Читаем Новый Мир ( № 11 2005) полностью

У Ломоносова не было мании исключительности, он не планировал свое будущее как необыкновенное. В конце концов, он не учился, как Пастернак, у Скрябина и Глиэра, в его доме не музицировали музыканты типа Исая Добровейна, его не посещали художники масштаба Серова и Левитана, он не провожал в последний путь “зеркало русской…” все-таки жизни, а не только революции. Он вообще мало думал о важности своей роли в русской литературе и русской — заметим! — науке. И то и другое его захватило, жило в нем нерасторжимо, его организм, как с конвейера, выдавливал наружу “продукт”: стихи, научные наблюдения и выводы, исторические исследования и прожекты преобразования академической и университетской систем на пользу обществу, письма. Все было естественно, как пение птиц и кваканье лягушек.
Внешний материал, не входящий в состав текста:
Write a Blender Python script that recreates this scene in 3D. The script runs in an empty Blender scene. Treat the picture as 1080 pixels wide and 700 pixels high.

О письмах Ломоносова поговорим особо. Другое дело, с самой ранней юности “продукт” всегда высшего качества. Это двух писателей в какой-то мере объединяет. Ода “На взятие Хотина” стала прорывом в русской литературе, а две научные работы, написанные как “пробные” для получения звания “профессора-академика” — “О действии растворителей на растворяемые тела” и “Физические размышления о причине теплоты и холода”, — оказались одними из первых, выведших русскую науку на самые передовые рубежи науки мировой. Но, как часто бывает, вокруг великих людей что-то происходит.

Эти работы, уже одобренные академическим сообществом, давний и страстный недруг Ломоносова и его же начальник Шумахер вдруг посылает на рецензию к иностранному “почетному члену академии” Леонарду Эйлеру. Имя является нарицательным — свидетельство высшей, безгрешной, почти божественной квалификации, — так же как и имя Шумахера, но здесь другой, нежели у Эйлера, знак. Вот повезло пришлому в Россию человеку: только благодаря постоянным склокам с русским национальным гением остался в истории!

Пакет Эйлеру ушел дипломатической почтой, через посла русского двора в Берлине, и спустя четыре месяца — ни Интернета, ни факса, ни телеграфа еще не было, не изобрели, — пришел ответ. Не рой яму ближнему. Вот что писал Эйлер: “При сем случае я должен отдать справедливость Ломоносову, что он одарован самым счастливым остроумием для объяснения явлений физических и химических”.